Stated exercise:
Reproduce the data below in full and exclude every picture.

Collected data:

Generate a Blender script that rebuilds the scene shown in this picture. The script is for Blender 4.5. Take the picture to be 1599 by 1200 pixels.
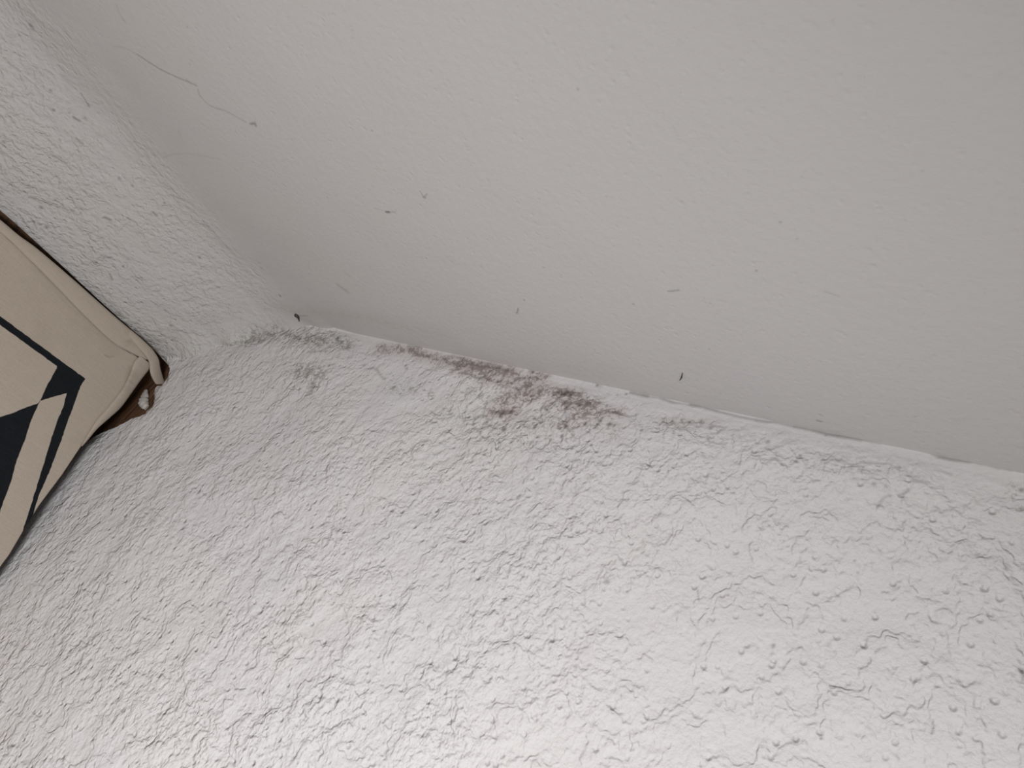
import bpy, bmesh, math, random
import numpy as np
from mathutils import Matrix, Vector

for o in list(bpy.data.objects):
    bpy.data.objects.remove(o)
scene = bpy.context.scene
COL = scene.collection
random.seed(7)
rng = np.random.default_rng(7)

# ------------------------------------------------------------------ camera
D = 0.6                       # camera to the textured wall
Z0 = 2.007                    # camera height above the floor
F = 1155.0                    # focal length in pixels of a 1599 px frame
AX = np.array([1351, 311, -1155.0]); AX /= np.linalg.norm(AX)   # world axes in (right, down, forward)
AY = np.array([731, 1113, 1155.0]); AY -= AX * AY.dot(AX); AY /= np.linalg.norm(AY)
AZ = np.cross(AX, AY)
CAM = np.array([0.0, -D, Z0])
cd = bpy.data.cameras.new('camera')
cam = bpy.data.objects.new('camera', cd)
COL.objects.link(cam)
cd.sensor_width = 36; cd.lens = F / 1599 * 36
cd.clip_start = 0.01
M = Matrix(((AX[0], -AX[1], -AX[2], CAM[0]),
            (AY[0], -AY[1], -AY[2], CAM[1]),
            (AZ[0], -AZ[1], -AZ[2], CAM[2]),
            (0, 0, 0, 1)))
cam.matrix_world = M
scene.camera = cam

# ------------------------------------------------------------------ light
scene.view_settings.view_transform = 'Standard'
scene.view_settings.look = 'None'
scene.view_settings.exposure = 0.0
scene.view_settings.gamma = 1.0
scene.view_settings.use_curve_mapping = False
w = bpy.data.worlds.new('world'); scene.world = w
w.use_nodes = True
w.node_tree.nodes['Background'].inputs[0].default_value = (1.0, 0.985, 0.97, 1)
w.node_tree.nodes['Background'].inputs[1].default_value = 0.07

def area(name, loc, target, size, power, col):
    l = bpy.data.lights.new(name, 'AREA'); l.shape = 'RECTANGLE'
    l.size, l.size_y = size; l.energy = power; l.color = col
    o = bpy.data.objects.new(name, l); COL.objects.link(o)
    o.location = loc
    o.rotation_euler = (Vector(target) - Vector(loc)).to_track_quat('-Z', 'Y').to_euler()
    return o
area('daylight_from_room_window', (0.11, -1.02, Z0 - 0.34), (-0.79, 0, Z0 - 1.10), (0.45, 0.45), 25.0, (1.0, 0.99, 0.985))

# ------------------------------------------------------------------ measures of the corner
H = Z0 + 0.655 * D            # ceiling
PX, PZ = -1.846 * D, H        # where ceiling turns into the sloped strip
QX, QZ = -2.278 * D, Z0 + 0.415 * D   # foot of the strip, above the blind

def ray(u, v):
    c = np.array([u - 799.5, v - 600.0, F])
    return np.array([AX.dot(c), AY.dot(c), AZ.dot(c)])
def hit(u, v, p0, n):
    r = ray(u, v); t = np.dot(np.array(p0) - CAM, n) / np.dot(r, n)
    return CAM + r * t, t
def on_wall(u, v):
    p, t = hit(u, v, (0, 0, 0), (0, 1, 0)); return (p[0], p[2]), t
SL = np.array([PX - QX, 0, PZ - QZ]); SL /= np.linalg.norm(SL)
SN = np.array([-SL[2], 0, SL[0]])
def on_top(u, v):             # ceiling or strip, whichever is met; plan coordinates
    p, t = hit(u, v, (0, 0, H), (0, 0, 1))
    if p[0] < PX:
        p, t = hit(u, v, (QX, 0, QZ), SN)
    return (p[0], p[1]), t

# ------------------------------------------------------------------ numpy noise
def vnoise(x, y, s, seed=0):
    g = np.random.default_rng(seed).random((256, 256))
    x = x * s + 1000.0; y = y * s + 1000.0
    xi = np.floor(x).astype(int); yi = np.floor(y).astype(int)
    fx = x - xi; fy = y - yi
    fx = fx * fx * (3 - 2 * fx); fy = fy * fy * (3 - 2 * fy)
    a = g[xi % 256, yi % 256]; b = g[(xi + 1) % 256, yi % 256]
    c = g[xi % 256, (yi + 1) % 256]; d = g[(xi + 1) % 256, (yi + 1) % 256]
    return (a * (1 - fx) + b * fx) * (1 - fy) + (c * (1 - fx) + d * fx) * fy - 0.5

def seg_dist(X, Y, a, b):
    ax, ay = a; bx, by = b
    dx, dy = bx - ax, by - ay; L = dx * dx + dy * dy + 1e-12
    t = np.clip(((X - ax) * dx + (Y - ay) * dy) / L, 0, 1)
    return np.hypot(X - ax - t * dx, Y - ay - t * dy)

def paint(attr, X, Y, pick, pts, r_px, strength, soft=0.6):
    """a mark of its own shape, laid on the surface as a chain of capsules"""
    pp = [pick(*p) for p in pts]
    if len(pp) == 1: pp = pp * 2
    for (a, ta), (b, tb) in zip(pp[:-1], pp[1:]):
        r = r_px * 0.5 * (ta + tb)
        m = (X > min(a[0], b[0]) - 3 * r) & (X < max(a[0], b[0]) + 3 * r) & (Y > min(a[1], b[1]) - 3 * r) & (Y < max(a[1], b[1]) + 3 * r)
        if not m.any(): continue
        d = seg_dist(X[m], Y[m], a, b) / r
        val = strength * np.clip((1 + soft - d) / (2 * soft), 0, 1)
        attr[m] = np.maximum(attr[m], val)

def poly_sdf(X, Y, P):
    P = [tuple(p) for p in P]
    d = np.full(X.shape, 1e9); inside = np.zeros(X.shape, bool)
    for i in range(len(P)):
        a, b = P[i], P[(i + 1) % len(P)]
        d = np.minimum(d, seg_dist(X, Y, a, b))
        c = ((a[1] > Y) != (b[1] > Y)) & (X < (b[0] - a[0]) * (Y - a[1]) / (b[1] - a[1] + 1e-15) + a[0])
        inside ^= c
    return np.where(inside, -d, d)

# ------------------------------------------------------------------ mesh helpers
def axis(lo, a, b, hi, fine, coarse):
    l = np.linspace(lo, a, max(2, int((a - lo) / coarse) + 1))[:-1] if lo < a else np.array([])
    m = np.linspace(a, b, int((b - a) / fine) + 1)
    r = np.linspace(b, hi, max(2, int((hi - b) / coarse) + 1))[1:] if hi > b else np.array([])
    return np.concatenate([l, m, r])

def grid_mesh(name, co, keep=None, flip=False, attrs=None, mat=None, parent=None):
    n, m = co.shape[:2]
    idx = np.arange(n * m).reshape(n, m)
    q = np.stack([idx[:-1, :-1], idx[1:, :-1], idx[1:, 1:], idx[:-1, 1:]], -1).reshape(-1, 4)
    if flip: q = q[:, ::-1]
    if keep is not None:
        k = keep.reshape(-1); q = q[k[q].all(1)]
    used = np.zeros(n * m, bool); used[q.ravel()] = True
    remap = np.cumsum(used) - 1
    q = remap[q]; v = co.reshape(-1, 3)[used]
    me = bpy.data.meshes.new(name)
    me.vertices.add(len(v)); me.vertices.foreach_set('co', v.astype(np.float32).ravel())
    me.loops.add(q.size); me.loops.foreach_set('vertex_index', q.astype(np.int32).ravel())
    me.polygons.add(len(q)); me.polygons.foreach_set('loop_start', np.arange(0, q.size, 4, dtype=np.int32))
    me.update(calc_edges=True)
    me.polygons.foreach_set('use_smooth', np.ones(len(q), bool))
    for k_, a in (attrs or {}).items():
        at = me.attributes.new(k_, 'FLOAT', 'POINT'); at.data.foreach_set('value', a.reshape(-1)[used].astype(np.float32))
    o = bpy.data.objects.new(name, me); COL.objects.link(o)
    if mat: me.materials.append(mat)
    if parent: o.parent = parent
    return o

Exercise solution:
Generate a Blender script that rebuilds the scene shown in this picture. The script is for Blender 4.5. Take the picture to be 1599 by 1200 pixels.
import bpy, bmesh, math, random
import numpy as np
from mathutils import Matrix, Vector

for o in list(bpy.data.objects):
    bpy.data.objects.remove(o)
scene = bpy.context.scene
COL = scene.collection
random.seed(7)
rng = np.random.default_rng(7)

# ------------------------------------------------------------------ camera
D = 0.6                       # camera to the textured wall
Z0 = 2.007                    # camera height above the floor
F = 1155.0                    # focal length in pixels of a 1599 px frame
AX = np.array([1351, 311, -1155.0]); AX /= np.linalg.norm(AX)   # world axes in (right, down, forward)
AY = np.array([731, 1113, 1155.0]); AY -= AX * AY.dot(AX); AY /= np.linalg.norm(AY)
AZ = np.cross(AX, AY)
CAM = np.array([0.0, -D, Z0])
cd = bpy.data.cameras.new('camera')
cam = bpy.data.objects.new('camera', cd)
COL.objects.link(cam)
cd.sensor_width = 36; cd.lens = F / 1599 * 36
cd.clip_start = 0.01
M = Matrix(((AX[0], -AX[1], -AX[2], CAM[0]),
            (AY[0], -AY[1], -AY[2], CAM[1]),
            (AZ[0], -AZ[1], -AZ[2], CAM[2]),
            (0, 0, 0, 1)))
cam.matrix_world = M
scene.camera = cam

# ------------------------------------------------------------------ light
scene.view_settings.view_transform = 'Standard'
scene.view_settings.look = 'None'
scene.view_settings.exposure = 0.0
scene.view_settings.gamma = 1.0
scene.view_settings.use_curve_mapping = False
w = bpy.data.worlds.new('world'); scene.world = w
w.use_nodes = True
w.node_tree.nodes['Background'].inputs[0].default_value = (1.0, 0.985, 0.97, 1)
w.node_tree.nodes['Background'].inputs[1].default_value = 0.07

def area(name, loc, target, size, power, col):
    l = bpy.data.lights.new(name, 'AREA'); l.shape = 'RECTANGLE'
    l.size, l.size_y = size; l.energy = power; l.color = col
    o = bpy.data.objects.new(name, l); COL.objects.link(o)
    o.location = loc
    o.rotation_euler = (Vector(target) - Vector(loc)).to_track_quat('-Z', 'Y').to_euler()
    return o
area('daylight_from_room_window', (0.11, -1.02, Z0 - 0.34), (-0.79, 0, Z0 - 1.10), (0.45, 0.45), 25.0, (1.0, 0.99, 0.985))

# ------------------------------------------------------------------ measures of the corner
H = Z0 + 0.655 * D            # ceiling
PX, PZ = -1.846 * D, H        # where ceiling turns into the sloped strip
QX, QZ = -2.278 * D, Z0 + 0.415 * D   # foot of the strip, above the blind

def ray(u, v):
    c = np.array([u - 799.5, v - 600.0, F])
    return np.array([AX.dot(c), AY.dot(c), AZ.dot(c)])
def hit(u, v, p0, n):
    r = ray(u, v); t = np.dot(np.array(p0) - CAM, n) / np.dot(r, n)
    return CAM + r * t, t
def on_wall(u, v):
    p, t = hit(u, v, (0, 0, 0), (0, 1, 0)); return (p[0], p[2]), t
SL = np.array([PX - QX, 0, PZ - QZ]); SL /= np.linalg.norm(SL)
SN = np.array([-SL[2], 0, SL[0]])
def on_top(u, v):             # ceiling or strip, whichever is met; plan coordinates
    p, t = hit(u, v, (0, 0, H), (0, 0, 1))
    if p[0] < PX:
        p, t = hit(u, v, (QX, 0, QZ), SN)
    return (p[0], p[1]), t

# ------------------------------------------------------------------ numpy noise
def vnoise(x, y, s, seed=0):
    g = np.random.default_rng(seed).random((256, 256))
    x = x * s + 1000.0; y = y * s + 1000.0
    xi = np.floor(x).astype(int); yi = np.floor(y).astype(int)
    fx = x - xi; fy = y - yi
    fx = fx * fx * (3 - 2 * fx); fy = fy * fy * (3 - 2 * fy)
    a = g[xi % 256, yi % 256]; b = g[(xi + 1) % 256, yi % 256]
    c = g[xi % 256, (yi + 1) % 256]; d = g[(xi + 1) % 256, (yi + 1) % 256]
    return (a * (1 - fx) + b * fx) * (1 - fy) + (c * (1 - fx) + d * fx) * fy - 0.5

def seg_dist(X, Y, a, b):
    ax, ay = a; bx, by = b
    dx, dy = bx - ax, by - ay; L = dx * dx + dy * dy + 1e-12
    t = np.clip(((X - ax) * dx + (Y - ay) * dy) / L, 0, 1)
    return np.hypot(X - ax - t * dx, Y - ay - t * dy)

def paint(attr, X, Y, pick, pts, r_px, strength, soft=0.6):
    """a mark of its own shape, laid on the surface as a chain of capsules"""
    pp = [pick(*p) for p in pts]
    if len(pp) == 1: pp = pp * 2
    for (a, ta), (b, tb) in zip(pp[:-1], pp[1:]):
        r = r_px * 0.5 * (ta + tb)
        m = (X > min(a[0], b[0]) - 3 * r) & (X < max(a[0], b[0]) + 3 * r) & (Y > min(a[1], b[1]) - 3 * r) & (Y < max(a[1], b[1]) + 3 * r)
        if not m.any(): continue
        d = seg_dist(X[m], Y[m], a, b) / r
        val = strength * np.clip((1 + soft - d) / (2 * soft), 0, 1)
        attr[m] = np.maximum(attr[m], val)

def poly_sdf(X, Y, P):
    P = [tuple(p) for p in P]
    d = np.full(X.shape, 1e9); inside = np.zeros(X.shape, bool)
    for i in range(len(P)):
        a, b = P[i], P[(i + 1) % len(P)]
        d = np.minimum(d, seg_dist(X, Y, a, b))
        c = ((a[1] > Y) != (b[1] > Y)) & (X < (b[0] - a[0]) * (Y - a[1]) / (b[1] - a[1] + 1e-15) + a[0])
        inside ^= c
    return np.where(inside, -d, d)

# ------------------------------------------------------------------ mesh helpers
def axis(lo, a, b, hi, fine, coarse):
    l = np.linspace(lo, a, max(2, int((a - lo) / coarse) + 1))[:-1] if lo < a else np.array([])
    m = np.linspace(a, b, int((b - a) / fine) + 1)
    r = np.linspace(b, hi, max(2, int((hi - b) / coarse) + 1))[1:] if hi > b else np.array([])
    return np.concatenate([l, m, r])

def grid_mesh(name, co, keep=None, flip=False, attrs=None, mat=None, parent=None):
    n, m = co.shape[:2]
    idx = np.arange(n * m).reshape(n, m)
    q = np.stack([idx[:-1, :-1], idx[1:, :-1], idx[1:, 1:], idx[:-1, 1:]], -1).reshape(-1, 4)
    if flip: q = q[:, ::-1]
    if keep is not None:
        k = keep.reshape(-1); q = q[k[q].all(1)]
    used = np.zeros(n * m, bool); used[q.ravel()] = True
    remap = np.cumsum(used) - 1
    q = remap[q]; v = co.reshape(-1, 3)[used]
    me = bpy.data.meshes.new(name)
    me.vertices.add(len(v)); me.vertices.foreach_set('co', v.astype(np.float32).ravel())
    me.loops.add(q.size); me.loops.foreach_set('vertex_index', q.astype(np.int32).ravel())
    me.polygons.add(len(q)); me.polygons.foreach_set('loop_start', np.arange(0, q.size, 4, dtype=np.int32))
    me.update(calc_edges=True)
    me.polygons.foreach_set('use_smooth', np.ones(len(q), bool))
    for k_, a in (attrs or {}).items():
        at = me.attributes.new(k_, 'FLOAT', 'POINT'); at.data.foreach_set('value', a.reshape(-1)[used].astype(np.float32))
    o = bpy.data.objects.new(name, me); COL.objects.link(o)
    if mat: me.materials.append(mat)
    if parent: o.parent = parent
    return o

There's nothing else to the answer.